The waves she started on Little Earthquakes, and continued with Under The Pink, Boys For Pele, From The Choirgirl Hotel, and others, have continued to ripple for more than 30 years.
“Bells For Her”
You can hear the mechanics of Amos’s piano on “Bells For Her”, which feels haunting, extra-dimensional, and dreamlike. Yet, somehow, Amos keeps the listener grounded in the fertile and dirty soil. The clicking hammers awaken sleepy notes in a way that reveals the instrument’s old technology. She sings about a friendship she couldn’t save, one of life’s fleeting moments. The girls, the “blankettes,” are blank women, in Amos’s telling. Using a fairy tale mood for a personal story works as a metaphor for how little we control. The chords under her hands go unresolved, like a relationship at a crossroads.
“Cornflake Girl”
The “cornflake” and “raisin” girls in “Cornflake Girl” represent a conformist and a counterpart in her natural condition—open and freethinking. The cornflakes grow in a parochial state of prudishness and govern their lives with obedience and dogma. But the raisins rebel against these closed systems. There’s a spaghetti Western vibe to the track where Amos sings about women betraying each other.
“Silent All These Years”
Amos wrote one of her most personal songs for Al Stewart.

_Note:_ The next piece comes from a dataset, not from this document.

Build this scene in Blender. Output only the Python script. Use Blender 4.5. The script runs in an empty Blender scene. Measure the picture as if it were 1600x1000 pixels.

However, her co-producer Eric Rosse convinced her she couldn’t give the song away; it was her life’s story. In “Silent All These Years”, she searches for the right words in an endless one-way conversation. Others block her opinions and tell her she’s never quiet. She spends years buried beneath a frustration of airless silence. Meanwhile, her boyfriend is impressed by her “really deep thoughts.” Then Amos puts a thought in his head and warns of an unplanned pregnancy. All of it—threaded by the history of America’s songbook, from show tunes to rock and roll—is supported by her piano mastery.
“Spark”
Amos wrote “Spark” after a miscarriage. The mix of a warm piano and cold electronica pits Mother Nature’s personified nurturing against its arbitrary betrayal. But Amos cannot forget what it’s like to carry a life inside her own body. You hear her spiraling from glacial confidence to the anguish of losing her baby. The bridge to “Spark” feels like Amos screaming into the void with defiance, rage, and determination.
“God”
“God” is an absolute banger. This track came out in 1994, and hearing Amos contemplate a supposedly benevolent higher power capable of pretty daisies and people burning “witches” in its name remains striking. It’s full of brilliant lyrics, from suggesting God may have better accountability with a woman nearby to wondering why God always disappears when the wind blows. She sets it all against a funky riff built atop a deep and disorienting groove, wondering why we only ever hear from the guy.